Individualizados, en su cromatismo personalísimo, cada gallo nos ofrece una historia propia. Abandonan la veleta que corona las casas y las torres de las iglesias para adquirir una dimensión terrena que remite a lo rural. Pero se elevan de inmediato hacia el sol a través de los colores y los símbolos, que expresan las marcas que en ellos ha dejado una vida larga y plena de episodios. Esta vocación anecdótica, que asume formas poéticas y abstractas en sus numerosas aves, se hace aún más explícita en sus dibujos de la ciudad.
Los cuentos de la ciudad
Los paisajes de Lourdes lucen discontinuos, lo que les aferra a la totalidad del plano es la multiplicidad de historias que transitan por las calles y las plazas. Su visión de Maracaibo, de los Andes, de la Plaza de El Silencio, de Monte Piedad, es la visión de un cronista que se detiene minuciosamente en cada historia particular.
La composición y el color terminan siendo subsidiarios, dependientes, de los cuentos. El espectador orienta su mirada hacia el detalle, hacia los fragmentos, hacia las leyendas y las crónicas breves que conviven en el escenario. Eso es lo que es cada cuadro: un escenario donde se desanudan los ritos de la ciudad, las fiestas tradicionales, los juegos, las costumbres, entretejidos con humor, pero también con un profundo sentido de documento.
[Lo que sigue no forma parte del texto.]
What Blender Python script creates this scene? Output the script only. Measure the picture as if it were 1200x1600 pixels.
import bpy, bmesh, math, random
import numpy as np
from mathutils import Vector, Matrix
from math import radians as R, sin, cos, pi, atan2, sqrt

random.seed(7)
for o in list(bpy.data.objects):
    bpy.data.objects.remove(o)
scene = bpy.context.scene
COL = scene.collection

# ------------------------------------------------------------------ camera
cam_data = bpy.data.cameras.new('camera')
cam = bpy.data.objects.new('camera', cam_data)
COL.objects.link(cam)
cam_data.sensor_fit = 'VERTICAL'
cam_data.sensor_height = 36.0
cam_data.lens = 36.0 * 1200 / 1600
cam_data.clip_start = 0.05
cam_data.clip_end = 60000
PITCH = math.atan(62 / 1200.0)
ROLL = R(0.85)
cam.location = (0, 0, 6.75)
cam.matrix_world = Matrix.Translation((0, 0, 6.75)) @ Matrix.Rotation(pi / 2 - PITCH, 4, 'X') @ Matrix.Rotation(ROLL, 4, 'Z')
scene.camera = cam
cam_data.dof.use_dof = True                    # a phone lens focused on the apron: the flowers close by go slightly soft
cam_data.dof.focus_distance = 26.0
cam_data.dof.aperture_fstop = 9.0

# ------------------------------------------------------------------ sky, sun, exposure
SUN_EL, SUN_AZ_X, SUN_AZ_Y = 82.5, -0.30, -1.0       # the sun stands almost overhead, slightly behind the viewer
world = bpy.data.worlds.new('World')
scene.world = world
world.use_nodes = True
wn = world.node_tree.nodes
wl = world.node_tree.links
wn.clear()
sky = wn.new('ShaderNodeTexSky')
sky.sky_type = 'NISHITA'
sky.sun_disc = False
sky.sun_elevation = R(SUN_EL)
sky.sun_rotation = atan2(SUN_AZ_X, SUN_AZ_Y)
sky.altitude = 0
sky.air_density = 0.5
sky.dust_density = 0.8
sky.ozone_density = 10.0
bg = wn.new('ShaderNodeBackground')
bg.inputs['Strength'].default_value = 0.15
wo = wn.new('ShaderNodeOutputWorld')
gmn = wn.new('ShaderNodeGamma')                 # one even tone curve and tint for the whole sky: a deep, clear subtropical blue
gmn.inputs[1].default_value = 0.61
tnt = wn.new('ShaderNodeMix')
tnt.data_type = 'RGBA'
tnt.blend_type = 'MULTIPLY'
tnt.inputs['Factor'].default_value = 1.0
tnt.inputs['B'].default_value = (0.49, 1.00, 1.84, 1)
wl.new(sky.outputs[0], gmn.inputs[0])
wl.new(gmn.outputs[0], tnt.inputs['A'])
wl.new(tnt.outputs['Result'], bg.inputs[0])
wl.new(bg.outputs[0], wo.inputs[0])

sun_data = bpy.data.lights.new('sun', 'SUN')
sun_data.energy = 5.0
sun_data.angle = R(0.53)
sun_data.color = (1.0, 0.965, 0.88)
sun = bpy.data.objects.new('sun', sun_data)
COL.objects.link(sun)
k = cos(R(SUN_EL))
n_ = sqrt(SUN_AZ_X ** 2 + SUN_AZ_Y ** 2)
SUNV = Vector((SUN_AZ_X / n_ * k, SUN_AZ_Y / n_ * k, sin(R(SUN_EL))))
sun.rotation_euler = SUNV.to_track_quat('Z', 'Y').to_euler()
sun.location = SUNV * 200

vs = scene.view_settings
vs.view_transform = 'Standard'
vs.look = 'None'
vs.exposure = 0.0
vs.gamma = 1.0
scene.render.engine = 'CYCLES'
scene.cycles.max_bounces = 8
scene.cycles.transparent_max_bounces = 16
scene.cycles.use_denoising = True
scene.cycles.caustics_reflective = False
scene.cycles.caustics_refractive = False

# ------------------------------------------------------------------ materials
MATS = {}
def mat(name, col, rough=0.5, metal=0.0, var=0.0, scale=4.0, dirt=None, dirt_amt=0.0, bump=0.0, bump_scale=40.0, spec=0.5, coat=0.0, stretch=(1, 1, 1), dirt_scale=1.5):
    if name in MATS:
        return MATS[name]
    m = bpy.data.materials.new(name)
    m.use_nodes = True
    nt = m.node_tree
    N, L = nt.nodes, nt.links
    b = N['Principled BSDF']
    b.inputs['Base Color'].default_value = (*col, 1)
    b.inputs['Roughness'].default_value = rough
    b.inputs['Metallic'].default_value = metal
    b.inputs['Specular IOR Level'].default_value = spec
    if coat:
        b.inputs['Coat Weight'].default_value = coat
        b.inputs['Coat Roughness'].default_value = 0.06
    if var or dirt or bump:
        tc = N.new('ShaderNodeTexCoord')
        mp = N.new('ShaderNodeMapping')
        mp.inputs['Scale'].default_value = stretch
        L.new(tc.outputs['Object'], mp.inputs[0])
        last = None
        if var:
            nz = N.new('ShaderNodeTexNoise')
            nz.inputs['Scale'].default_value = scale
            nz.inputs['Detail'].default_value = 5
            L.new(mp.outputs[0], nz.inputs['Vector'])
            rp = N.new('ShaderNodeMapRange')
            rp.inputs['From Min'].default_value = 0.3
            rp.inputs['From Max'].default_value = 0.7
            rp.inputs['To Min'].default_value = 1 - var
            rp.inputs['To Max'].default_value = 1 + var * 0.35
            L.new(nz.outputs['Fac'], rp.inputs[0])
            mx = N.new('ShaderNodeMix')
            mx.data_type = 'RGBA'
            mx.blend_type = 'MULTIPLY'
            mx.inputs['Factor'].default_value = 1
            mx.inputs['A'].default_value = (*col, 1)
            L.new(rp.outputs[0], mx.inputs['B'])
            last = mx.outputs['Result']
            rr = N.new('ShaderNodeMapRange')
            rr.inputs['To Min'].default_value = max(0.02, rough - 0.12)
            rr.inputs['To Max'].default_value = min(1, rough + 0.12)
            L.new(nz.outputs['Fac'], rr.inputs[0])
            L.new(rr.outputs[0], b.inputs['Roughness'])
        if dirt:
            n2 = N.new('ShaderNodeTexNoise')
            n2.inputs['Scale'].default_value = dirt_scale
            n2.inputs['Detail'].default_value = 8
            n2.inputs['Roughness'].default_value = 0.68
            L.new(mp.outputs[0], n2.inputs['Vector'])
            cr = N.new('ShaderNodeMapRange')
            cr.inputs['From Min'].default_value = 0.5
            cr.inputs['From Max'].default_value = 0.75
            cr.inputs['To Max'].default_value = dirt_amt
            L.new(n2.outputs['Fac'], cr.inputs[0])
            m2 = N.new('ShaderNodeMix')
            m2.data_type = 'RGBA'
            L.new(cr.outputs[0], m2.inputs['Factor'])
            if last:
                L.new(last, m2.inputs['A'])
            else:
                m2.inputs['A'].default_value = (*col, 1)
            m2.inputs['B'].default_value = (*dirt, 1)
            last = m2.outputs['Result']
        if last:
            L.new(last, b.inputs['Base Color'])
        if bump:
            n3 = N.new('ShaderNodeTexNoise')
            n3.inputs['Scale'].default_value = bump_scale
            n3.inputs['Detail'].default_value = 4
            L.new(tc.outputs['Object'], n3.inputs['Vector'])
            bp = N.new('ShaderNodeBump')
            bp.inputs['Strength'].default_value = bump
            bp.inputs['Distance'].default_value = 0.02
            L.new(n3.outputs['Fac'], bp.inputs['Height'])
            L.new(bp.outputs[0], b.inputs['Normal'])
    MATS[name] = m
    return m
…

DE esa misma manera atrapaban su historia las culturas milenarias del Mediterráneo, del Medio Oriente y del Africa. Tallaban en las puertas, en las montañas y en las piedras los eventos cotidianos de su vida. Todo en un solo plano: una cosa con la otra, unas arriba y otras abajo, de manera sincrónica, simultánea, imitando a la vida misma. Es posteriormente la escritura la que coaccionará al cuento y lo ordenará en forma lineal, una cosa primero y la otra después. Lourdes cuenta como los antiguos, cuenta como un pintor, no como un escritor. Tiende una mirada subjetiva que ve al mundo y a la vida en su totalidad, en su simultaneidad. Todo ocurre al mismo tiempo y en el mismo espacio.
A pesar de que los dibujos parecían hechos para sus niños, dibujos que conservaban un aire pueril y divertido, y a pesar de que así fueron disfrutados por todos, ellos estaban habitados por una profundidad a la que entonces no podíamos tener acceso. Eramos, sencillamente, muy chicos.
Lía Bermúdez, su gran amiga, con una generosidad que no es de este mundo, nos ha permitido, con esta exposición, entrar en el alma compleja de esta gran artista con la que compartimos, de chicos, la mayor parte de nuestra vida. Hoy tenemos la sensación de que nos perdimos algo y que aún tenemos mucho por descubrir.